Tam da büyük hayal kırıklığımın ardından artık bir blog yazma zamanımın geldiğini düşünüyordum ki, ancak bu güne nasipmiş. Erteledim, yoğunluk oldu, okuldu, sunumdu derken bir durup baktım. Yazmak istediklerim birikmiş. Gecenin bir vaktinde geçtim ben de klavyenin başına.
Efendim, 6 Mayıs 2012 günü,bildiğiniz veya bilmediğiniz üzere, biz İzmir halkının heyecanla beklediği 1. Boyoz Festivali gerçekleşti. Ve bitti. Boyoz yemeyi bırakın, yiyen bir vatandaş bile göremedim ben.
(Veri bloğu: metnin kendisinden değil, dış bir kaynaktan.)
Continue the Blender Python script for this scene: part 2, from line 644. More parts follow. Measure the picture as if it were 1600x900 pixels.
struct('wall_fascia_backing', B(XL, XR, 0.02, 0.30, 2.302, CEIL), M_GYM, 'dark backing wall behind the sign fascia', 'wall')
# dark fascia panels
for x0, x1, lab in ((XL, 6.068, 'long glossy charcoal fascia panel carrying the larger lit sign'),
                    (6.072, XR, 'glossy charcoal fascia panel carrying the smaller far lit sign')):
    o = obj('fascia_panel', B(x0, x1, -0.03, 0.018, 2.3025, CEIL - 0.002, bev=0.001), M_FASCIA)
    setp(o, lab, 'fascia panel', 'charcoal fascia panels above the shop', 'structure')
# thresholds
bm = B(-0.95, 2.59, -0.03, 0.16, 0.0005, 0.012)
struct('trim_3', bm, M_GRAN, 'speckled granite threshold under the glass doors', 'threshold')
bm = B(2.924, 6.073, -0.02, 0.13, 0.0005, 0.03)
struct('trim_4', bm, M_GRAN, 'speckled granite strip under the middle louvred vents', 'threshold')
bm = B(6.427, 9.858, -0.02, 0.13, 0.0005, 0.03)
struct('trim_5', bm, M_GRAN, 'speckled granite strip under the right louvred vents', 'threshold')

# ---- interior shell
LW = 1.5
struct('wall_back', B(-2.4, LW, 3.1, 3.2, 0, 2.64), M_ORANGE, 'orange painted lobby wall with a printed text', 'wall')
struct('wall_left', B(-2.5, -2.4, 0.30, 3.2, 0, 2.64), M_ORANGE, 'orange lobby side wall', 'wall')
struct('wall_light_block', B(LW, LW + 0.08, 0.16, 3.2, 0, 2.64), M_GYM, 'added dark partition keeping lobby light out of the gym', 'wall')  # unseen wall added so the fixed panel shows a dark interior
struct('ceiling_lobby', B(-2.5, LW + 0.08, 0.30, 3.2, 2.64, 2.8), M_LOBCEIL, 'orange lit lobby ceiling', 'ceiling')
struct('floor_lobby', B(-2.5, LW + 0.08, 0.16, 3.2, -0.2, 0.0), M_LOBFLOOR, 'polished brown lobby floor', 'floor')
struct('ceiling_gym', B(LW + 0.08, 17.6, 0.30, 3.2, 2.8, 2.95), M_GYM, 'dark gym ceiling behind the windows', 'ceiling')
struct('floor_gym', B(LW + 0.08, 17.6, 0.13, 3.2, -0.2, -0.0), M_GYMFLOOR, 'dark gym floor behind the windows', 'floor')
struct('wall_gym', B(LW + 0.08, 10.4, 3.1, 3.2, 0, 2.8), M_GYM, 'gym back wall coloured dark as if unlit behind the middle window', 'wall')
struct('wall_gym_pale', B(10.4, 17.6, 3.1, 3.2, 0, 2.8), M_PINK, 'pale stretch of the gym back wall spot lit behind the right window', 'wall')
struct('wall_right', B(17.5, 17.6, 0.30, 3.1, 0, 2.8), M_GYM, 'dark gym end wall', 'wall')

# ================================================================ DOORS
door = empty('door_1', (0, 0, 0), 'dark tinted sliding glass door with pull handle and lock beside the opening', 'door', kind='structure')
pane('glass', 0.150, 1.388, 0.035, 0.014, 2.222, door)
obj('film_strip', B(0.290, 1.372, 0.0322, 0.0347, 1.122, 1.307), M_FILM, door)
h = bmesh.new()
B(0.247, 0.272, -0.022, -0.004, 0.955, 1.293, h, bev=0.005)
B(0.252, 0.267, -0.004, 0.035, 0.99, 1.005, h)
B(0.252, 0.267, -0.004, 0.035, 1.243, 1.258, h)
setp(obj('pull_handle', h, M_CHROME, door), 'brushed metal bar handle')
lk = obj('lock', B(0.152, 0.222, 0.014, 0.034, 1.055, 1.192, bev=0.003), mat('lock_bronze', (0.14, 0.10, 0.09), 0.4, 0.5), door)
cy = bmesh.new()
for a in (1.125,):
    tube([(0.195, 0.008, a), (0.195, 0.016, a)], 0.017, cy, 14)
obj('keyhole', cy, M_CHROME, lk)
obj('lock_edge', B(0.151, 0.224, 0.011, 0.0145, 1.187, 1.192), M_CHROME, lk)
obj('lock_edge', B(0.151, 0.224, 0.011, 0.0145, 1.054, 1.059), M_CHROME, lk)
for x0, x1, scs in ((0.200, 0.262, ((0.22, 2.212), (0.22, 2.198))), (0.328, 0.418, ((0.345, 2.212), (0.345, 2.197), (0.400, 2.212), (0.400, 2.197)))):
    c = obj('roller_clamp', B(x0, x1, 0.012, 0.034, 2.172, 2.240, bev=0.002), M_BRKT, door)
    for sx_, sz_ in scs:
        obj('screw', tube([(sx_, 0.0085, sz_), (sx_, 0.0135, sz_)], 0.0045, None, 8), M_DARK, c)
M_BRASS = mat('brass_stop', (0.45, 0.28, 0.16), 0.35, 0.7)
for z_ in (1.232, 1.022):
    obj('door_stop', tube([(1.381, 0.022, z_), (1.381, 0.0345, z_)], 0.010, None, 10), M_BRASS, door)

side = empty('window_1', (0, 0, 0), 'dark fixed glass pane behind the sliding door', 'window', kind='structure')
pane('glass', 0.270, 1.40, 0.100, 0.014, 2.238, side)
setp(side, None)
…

Sebeplerini sıralayacağım fikrimce ama her şeye rağmen, Türkiye Cumhuriyeti sınırlarında yaşayan insanların boyozu sadece Kavak Yelleri dizisinden bildiklerini ve ilk orada duyduklarını varsayarsak kayda değer ve takdire şayan bir organizasyon girişimiydi, harika da bir fikirdi. Hala da öyle. Çok isterim devam etsin, her yıl düzenlensin, çok iyi bir organizasyon olsun, bekleyip göreceğiz.
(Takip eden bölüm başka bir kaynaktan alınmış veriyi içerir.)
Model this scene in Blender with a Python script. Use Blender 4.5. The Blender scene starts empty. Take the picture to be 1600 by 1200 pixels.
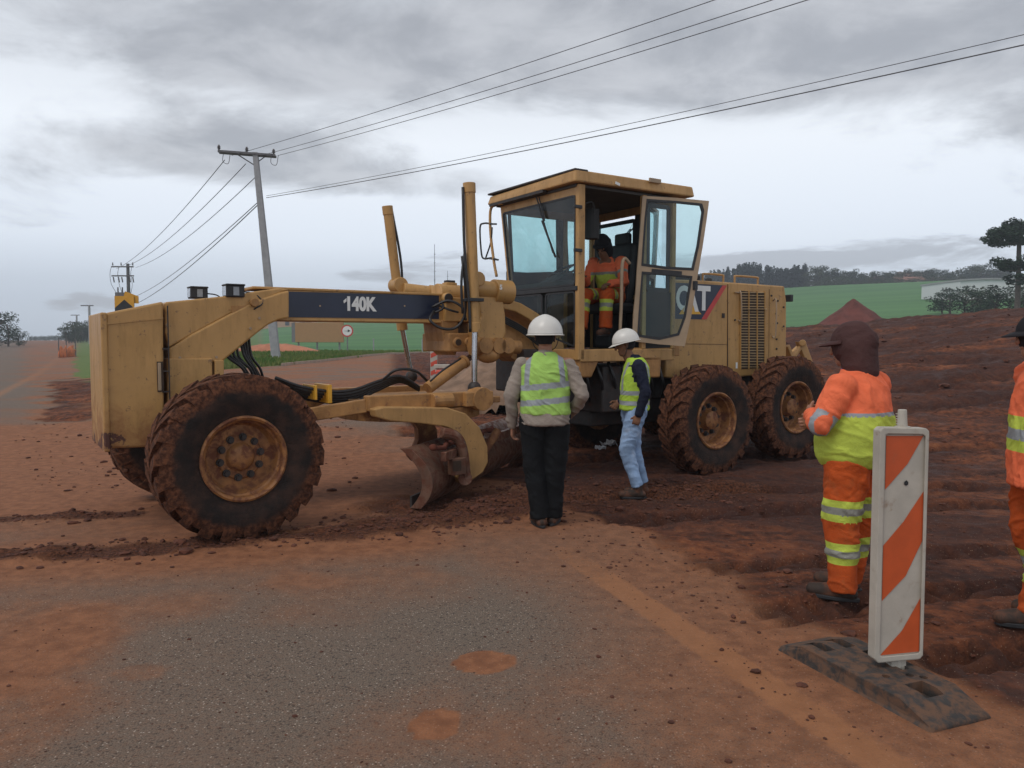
import bpy, math, random
import numpy as np
from mathutils import Vector, Matrix
R = math.radians
random.seed(7); rng = np.random.default_rng(11)
S = bpy.context.scene
COL = S.collection

# ------------------------------------------------------------------ camera, sky, sun, exposure
CAMH, FPX = 1.6, 1200.0
PITCH = math.atan(68 / 1200)
cd = bpy.data.cameras.new('camera'); cam = bpy.data.objects.new('camera', cd); COL.objects.link(cam)
cam.location = (0, 0, CAMH); cam.rotation_euler = (R(90) - PITCH, 0, 0)
cd.sensor_width = 36; cd.lens = 27; cd.clip_start = 0.05; cd.clip_end = 5000
S.camera = cam
S.view_settings.view_transform = 'Standard'; S.view_settings.look = 'None'
S.view_settings.exposure = 0.0; S.view_settings.gamma = 1
S.cycles.max_bounces = 8; S.cycles.transparent_max_bounces = 16

SUN_EL, SUN_AZ = R(55), R(-135)          # azimuth measured from +Y towards +X
sd = bpy.data.lights.new('sun', 'SUN'); sun = bpy.data.objects.new('sun', sd); COL.objects.link(sun)
sd.energy = 1.25; sd.angle = R(24); sd.color = (1, .95, .88)
sun.rotation_euler = (R(90) - SUN_EL, 0, math.pi - SUN_AZ)
sun.location = (0, 0, 60)

class NT:
    """small node-tree writer"""
    def __init__(s, tree): s.t = tree; s.n = tree.nodes; s.l = tree.links
    def add(s, typ, ins=None, **kw):
        nd = s.n.new(typ)
        for k, v in kw.items(): setattr(nd, k, v)
        for k, v in (ins or {}).items():
            sk = nd.inputs[k]
            if hasattr(v, 'is_linked') or isinstance(v, bpy.types.NodeSocket): s.l.new(v, sk)
            else: sk.default_value = v
        return nd
    def m(s, op, a, b=0.0, c=0.0, clamp=False):
        nd = s.add('ShaderNodeMath', {0: a, 1: b, 2: c}, operation=op); nd.use_clamp = clamp
        return nd.outputs[0]
    def ramp(s, f, stops, interp='LINEAR'):
        nd = s.add('ShaderNodeValToRGB', {0: f}); cr = nd.color_ramp; cr.interpolation = interp
        while len(cr.elements) < len(stops): cr.elements.new(.5)
        for e, (p, c) in zip(cr.elements, stops):
            e.position = p; e.color = (*c, 1) if len(c) == 3 else c
        return nd.outputs[0]
    def sm(s, f, a, b):
        nd = s.add('ShaderNodeMapRange', {0: f, 1: a, 2: b}); nd.interpolation_type = 'SMOOTHSTEP'
        return nd.outputs[0]
    def mix(s, f, a, b, mode='MIX'):
        nd = s.add('ShaderNodeMix', data_type='RGBA', blend_type=mode)
        for i, v in ((0, f), (6, a), (7, b)):
            if isinstance(v, bpy.types.NodeSocket): s.l.new(v, nd.inputs[i])
            else: nd.inputs[i].default_value = v if i == 0 else (*v[:3], 1)
        return nd.outputs[2]
    def noise(s, vec, scale, detail=4, rough=.55, dist=0.0):
        return s.add('ShaderNodeTexNoise', {'Vector': vec, 'Scale': scale, 'Detail': detail, 'Roughness': rough, 'Distortion': dist}).outputs[0]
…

Alsancak İskelesi önünde saat 11'de başlayacak organizasyona ne kadar yüksek beklentilerle gittiğimi anlatamam. Basın orda olacak, boyozu ülkemize tanıtacağız, Kordon'un güzel çimenlerinde arkadaşlarımla oturup çayımzı içerken boyozun, güneşin ve denizin tadını çıkaracağız tarzı beklentilerdi işte. Mayıs, malum İzmir sıcağı. Uzun bir kuyruk. Tek bir şemsiye yok, branda yok. Herkes haşlanmakta yumurta gibi. Boyoz kuyruğu diye girdik sıraya ama peynir kuyruğuymuş. Çocuktan al haberi. Ortada dolanan bir çocuk önümüze cebren geçen annesine getirdi bu haberi. Çıktık sıradan. O sırada sahnede anons yapıldı boyoz dağıtımı durduruldu diye. Sebep, Nazan Hocam'ın da RT Haber'de yazdığı gibi, şehir magandaları. Torbalarla boyoz almaya gelmişler. Hiç de inanmayın alım güçleri falan olmadığına, aynı kalabalık AVM'lerde dolu raf bırakmıyor ucuzluk zamanında. 75 kuruşluk boyozu alamayan yiyemeyen yok yani. Bu çirkin saldırıları bütün organizasyonu mahvetti. Bu festivalde amaç, İzmirli halkı bir araya getirip, tadımlık birer boyoz, yumurta, peynir ve çay ikramıyla, coşkulu bir ortamda geleneksel lezzetimizi basın aracıyla tanıtmaktı.
Boyoz yiyemedim evet bu olaylar sonucu. Peki ne oldu? Saat yaklaşık 1 civarı. Kordon boyu kafe dolu malum, ama onlar da öyle organize(!) ki böyle bir günde erkenden kahvaltı servisi bitmiş, kahvaltı verenler kalabalığa yetişemiyor çünkü o gün festival nedeniyle oraya bir avuç(!) insan gelecek sanmışlar, en kötüsü kahvaltı servisi yapan ya da yapmayan hiç bir yerde oturacak yer yok. Açlıktan bayılmadan kahvaltı edbildiğimize şükrettim ben çünkü onu da 1 saat bekledik.
Festival bittiğindeki görüntü ne mi? Yerlerde yığınla çöp çünkü etrafta tek bir çöp kutusu yok. Perişan olmuş garsonlar kafelerde. Ama en karlı kimdi biliyor musunuz? Sıcağı hesaba katmayıp şapkasız çıkanlara yemeni satan amca. Doldurmuş bir koliye, sattı da sattı.
Reklamın iyisi kötüsü olmaz demeyin. Olur. Oldu. Bir dahakinin daha iyi olmasını temenni ediyorum.